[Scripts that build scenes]
□ □ □

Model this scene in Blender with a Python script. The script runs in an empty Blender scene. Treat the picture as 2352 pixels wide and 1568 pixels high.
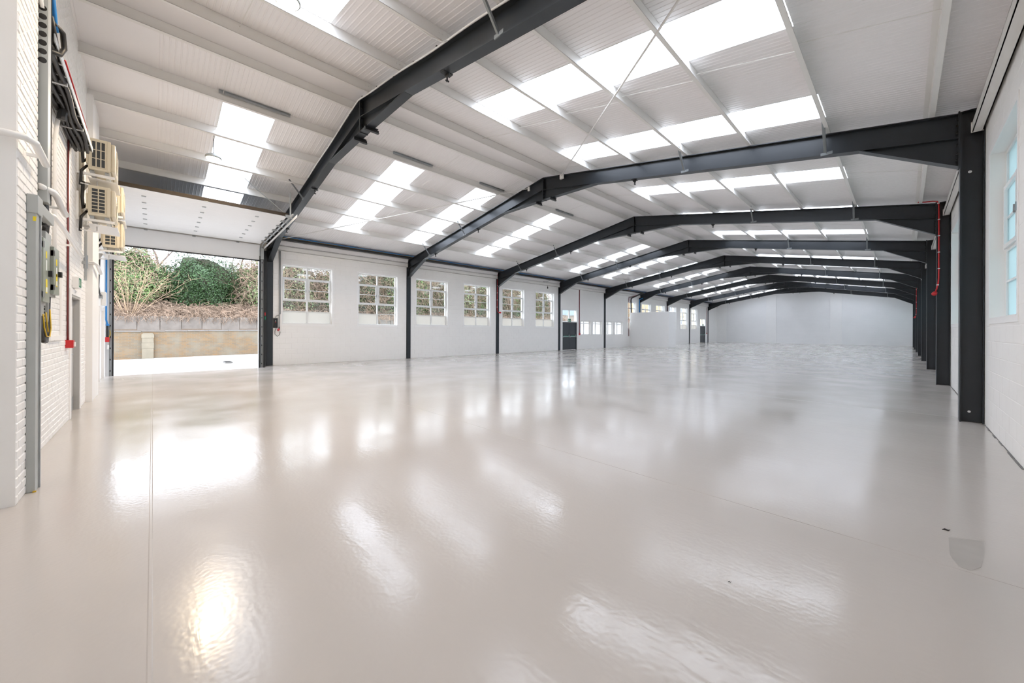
import bpy, math, random
from mathutils import Vector, Matrix

random.seed(11)
S = bpy.context.scene
COL = S.collection

# ------------------------------------------------------------------ camera
FPX, YAW, ROLL, HORIZON, EYE = 861.04, 0.8066, 0.0037, 759.38, 1.45
cam_data = bpy.data.cameras.new('camera')
cam_data.sensor_fit = 'HORIZONTAL'
cam_data.sensor_width = 36.0
cam_data.lens = 36.0 * FPX / 2352.0
cam_data.shift_y = -(784.0 - HORIZON) / 2352.0
cam_data.clip_start = 0.05
cam_data.clip_end = 400
cam = bpy.data.objects.new('camera', cam_data)
COL.objects.link(cam)
cam.matrix_world = Matrix.Translation((0, 0, EYE)) @ Matrix.Rotation(YAW, 4, 'Z') @ Matrix.Rotation(math.pi / 2, 4, 'X') @ Matrix.Rotation(ROLL, 4, 'Z')
S.camera = cam

# ------------------------------------------------------------------ sky, exposure
world = bpy.data.worlds.new('overcast_sky')
S.world = world
world.use_nodes = True
_bg = world.node_tree.nodes['Background']
_bg.inputs[0].default_value = (0.87, 0.94, 1.06, 1)
_bg.inputs[1].default_value = 6.0
S.view_settings.view_transform = 'Standard'
S.view_settings.look = 'None'
S.view_settings.gamma = 1
S.view_settings.use_curve_mapping = False
S.view_settings.exposure = 0.13
S.cycles.max_bounces = 10
S.cycles.diffuse_bounces = 9
S.cycles.glossy_bounces = 3
S.cycles.transparent_max_bounces = 12
S.cycles.caustics_reflective = False
S.cycles.caustics_refractive = False
S.cycles.sample_clamp_indirect = 6.0
S.cycles.adaptive_threshold = 0.03
S.cycles.use_light_tree = False


# ------------------------------------------------------------------ helpers
def pj(x, y, z):
    d = -math.sin(YAW) * x + math.cos(YAW) * y
    l = math.cos(YAW) * x + math.sin(YAW) * y
    if d < 0.05:
        return None
    return (1176 + FPX * l / d, HORIZON - FPX * (z - EYE) / d, d)


class MB:
    def __init__(self):
        self.v = []
        self.f = []

    def add(self, vs, fs):
        n = len(self.v)
        self.v += [tuple(p) for p in vs]
        self.f += [tuple(i + n for i in f) for f in fs]
        return self

    def box(self, x0, x1, y0, y1, z0, z1):
        if x0 > x1: x0, x1 = x1, x0
        if y0 > y1: y0, y1 = y1, y0
        if z0 > z1: z0, z1 = z1, z0
        return self.add([(x0, y0, z0), (x1, y0, z0), (x1, y1, z0), (x0, y1, z0), (x0, y0, z1), (x1, y0, z1), (x1, y1, z1), (x0, y1, z1)],
                        [(3, 2, 1, 0), (4, 5, 6, 7), (0, 1, 5, 4), (1, 2, 6, 5), (2, 3, 7, 6), (3, 0, 4, 7)])

    def prism(self, poly, axis, a, b):
        """poly in the plane across `axis`; (x,z) for 'y', (y,z) for 'x', (x,y) for 'z'."""
        def p3(p, t):
            if axis == 'y': return (p[0], t, p[1])
            if axis == 'x': return (t, p[0], p[1])
            return (p[0], p[1], t)
        ar = sum(poly[i][0] * poly[(i + 1) % len(poly)][1] - poly[(i + 1) % len(poly)][0] * poly[i][1] for i in range(len(poly)))
        if ar < 0: poly = poly[::-1]
        if a > b: a, b = b, a
        if axis == 'y': a, b = b, a
        n = len(poly)
        vs = [p3(p, a) for p in poly] + [p3(p, b) for p in poly]
        fs = [tuple(range(n - 1, -1, -1)), tuple(range(n, 2 * n))]
        fs += [(i, (i + 1) % n, n + (i + 1) % n, n + i) for i in range(n)]
        return self.add(vs, fs)

    def bar(self, p, q, w, t, up=(0, 0, 1)):
        p, q = Vector(p), Vector(q)
        d = (q - p).normalized()
        s = d.cross(Vector(up))
        if s.length < 1e-4: s = d.cross(Vector((1, 0, 0)))
        s.normalize()
        u = s.cross(d)
        s *= w / 2
        u *= t / 2
        vs = [p - s - u, p + s - u, p + s + u, p - s + u, q - s - u, q + s - u, q + s + u, q - s + u]
        return self.add(vs, [(3, 2, 1, 0), (4, 5, 6, 7), (0, 1, 5, 4), (1, 2, 6, 5), (2, 3, 7, 6), (3, 0, 4, 7)])

    def tube(self, pts, r, n=8, caps=True):
        pts = [Vector(p) for p in pts]
        rs = r if isinstance(r, (list, tuple)) else [r] * len(pts)
        ring = []
        base = len(self.v)
        ref = None
        for i, p in enumerate(pts):
            d = (pts[min(i + 1, len(pts) - 1)] - pts[max(i - 1, 0)])
            d.normalize()
            if ref is None:
                ref = Vector((0, 0, 1)) if abs(d.z) < 0.9 else Vector((1, 0, 0))
            a = d.cross(ref)
            if a.length < 1e-4: a = d.cross(Vector((0.3, 1, 0.2)))
            a.normalize()
            b = d.cross(a)
            ref = a.cross(d) * 1.0
            for k in range(n):
                t = 2 * math.pi * k / n
                self.v.append(tuple(p + (a * math.cos(t) + b * math.sin(t)) * rs[i]))
        for i in range(len(pts) - 1):
            for k in range(n):
                k2 = (k + 1) % n
                self.f.append((base + i * n + k, base + (i + 1) * n + k, base + (i + 1) * n + k2, base + i * n + k2))
        if caps:
            self.f.append(tuple(base + k for k in range(n)))
            e = base + (len(pts) - 1) * n
            self.f.append(tuple(e + n - 1 - k for k in range(n)))
        return self

    def lathe(self, c, prof, n=24):
        base = len(self.v)
        for (r, z) in prof:
            for k in range(n):
                t = 2 * math.pi * k / n
                self.v.append((c[0] + r * math.cos(t), c[1] + r * math.sin(t), c[2] + z))
        for i in range(len(prof) - 1):
            for k in range(n):
                k2 = (k + 1) % n
                self.f.append((base + i * n + k, base + i * n + k2, base + (i + 1) * n + k2, base + (i + 1) * n + k))
        return self

    def mesh(self, name, origin=(0, 0, 0)):
        me = bpy.data.meshes.new(name)
        o = origin
        me.from_pydata([(p[0] - o[0], p[1] - o[1], p[2] - o[2]) for p in self.v], [], self.f)
        me.update()
        return me

    def build(self, name, mat, parent=None, smooth=False, bevel=0, seg=2):
        o = tuple(parent.location) if parent is not None else (0, 0, 0)
        if parent is not None and parent.parent is not None:
            pp = parent.parent.location
            o = (o[0] + pp[0], o[1] + pp[1], o[2] + pp[2])
        me = self.mesh(name, o)
        return link(name, me, mat, parent, smooth, bevel, seg)


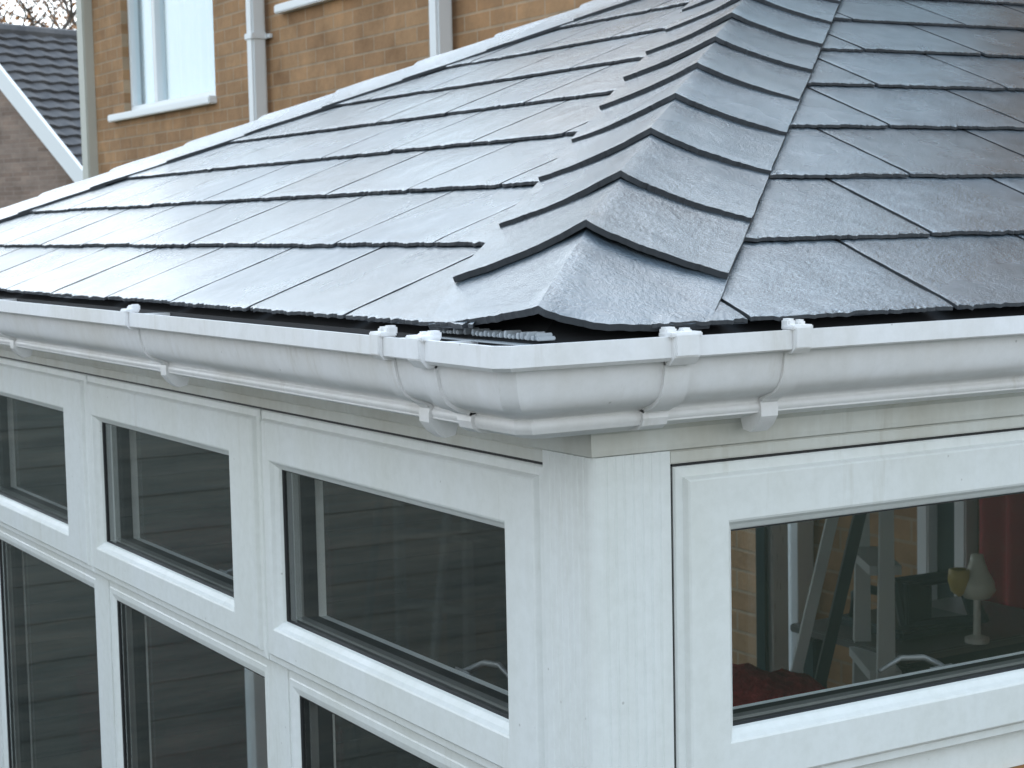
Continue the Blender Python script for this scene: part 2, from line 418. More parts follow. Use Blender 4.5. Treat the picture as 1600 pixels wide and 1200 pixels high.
# ridge caps to the house
bm=bmesh.new(); rz=EZ+HALF*tp
for k in range(8):
    x0=EX+HALF-.05+k*.19; x1=min(x0+.22,XH)
    if x0>XH-.02: break
    def pr(x,lf):
        yy=EY+HALF; h=rz+.022+lf
        return [Vector((x,yy-.125,h-.125*tp-.006)),Vector((x,yy,h)),Vector((x,yy+.125,h-.125*tp-.006)),Vector((x,yy+.125,h-.125*tp-.013)),Vector((x,yy,h-.008)),Vector((x,yy-.125,h-.125*tp-.013))]
    sweep(bm,lambda s:pr(*s),[(x0,.008),(x1,0)])
cpart('ridge_cap',bm,SLATE)
# eaves ventilation comb and tray showing under the slates
COMB=mat('grey_eaves_comb',(.34,.37,.39),.3,spec=.6)
def comb(axis,lo,hi):
    bm=bmesh.new()
    t=lo
    if axis=='L': fm=lambda p:Vector((p.y,p.x,p.z)); e=EX
    else: fm=lambda p:Vector((p.x,p.y,p.z)); e=EY
    box(bm,(lo,e+.004,EZ-.0165),(hi,e+.03,EZ-.0150),fm=fm)
    rg=random.Random(4)
    while t<hi-.01:
        wd=rg.uniform(.004,.009)
        if rg.random()<.93: box(bm,(t,e+.008+rg.uniform(0,.003),EZ-.0115),(t+wd*.6,e+.028,EZ-.0115+rg.uniform(.003,.0075)),bev=.0008,fm=fm)
        t+=wd
    return cpart('eaves_comb',bm,COMB)
comb('L',EY+.006,.14)

# ------------------------------------------------------------------ eaves beam, post, frames
def LW(p): return Vector((-p.z,p.x,p.y))          # (along, height, depth outward) on the long wall
def RW(p): return Vector((p.x,-p.z,p.y))          # on the short wall
def FW(p): return Vector((p.x,3.3+p.z,p.y))       # far wall
BT=-.120; HT=-.138; WL=3.3; CW=.093
# eaves beam, mitred at the corner
bm=bmesh.new()
bprof=[(.0,BT),(.0015,BT+.001),(.002,BT+.006),(.002,BT+.022),(.005,BT+.026),(.005,-.004),(-.06,-.004),(-.06,BT)]
sweep(bm,lambda s:[(Vector((-o,s,z)) if s>0 else Vector((-o,-o,z))) for o,z in bprof],[WL,0.0])
cpart('eaves_beam',bm,BEAM,label='weathered cream eaves beam above the long window wall')
bm=bmesh.new()
sweep(bm,lambda s:[(Vector((s,-o,z)) if s>0 else Vector((-o,-o,z))) for o,z in bprof],[0.0,XH])
cpart('eaves_beam',bm,BEAM,label='weathered cream eaves beam to the right of the corner')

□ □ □

[Work instructions] Starting at the top of the listing above, please restate word for word each line up to and including the one that holds "S.camera = cam", omitting every image.

[Solution]
Model this scene in Blender with a Python script. The script runs in an empty Blender scene. Treat the picture as 2352 pixels wide and 1568 pixels high.
import bpy, math, random
from mathutils import Vector, Matrix

random.seed(11)
S = bpy.context.scene
COL = S.collection

# ------------------------------------------------------------------ camera
FPX, YAW, ROLL, HORIZON, EYE = 861.04, 0.8066, 0.0037, 759.38, 1.45
cam_data = bpy.data.cameras.new('camera')
cam_data.sensor_fit = 'HORIZONTAL'
cam_data.sensor_width = 36.0
cam_data.lens = 36.0 * FPX / 2352.0
cam_data.shift_y = -(784.0 - HORIZON) / 2352.0
cam_data.clip_start = 0.05
cam_data.clip_end = 400
cam = bpy.data.objects.new('camera', cam_data)
COL.objects.link(cam)
cam.matrix_world = Matrix.Translation((0, 0, EYE)) @ Matrix.Rotation(YAW, 4, 'Z') @ Matrix.Rotation(math.pi / 2, 4, 'X') @ Matrix.Rotation(ROLL, 4, 'Z')
S.camera = cam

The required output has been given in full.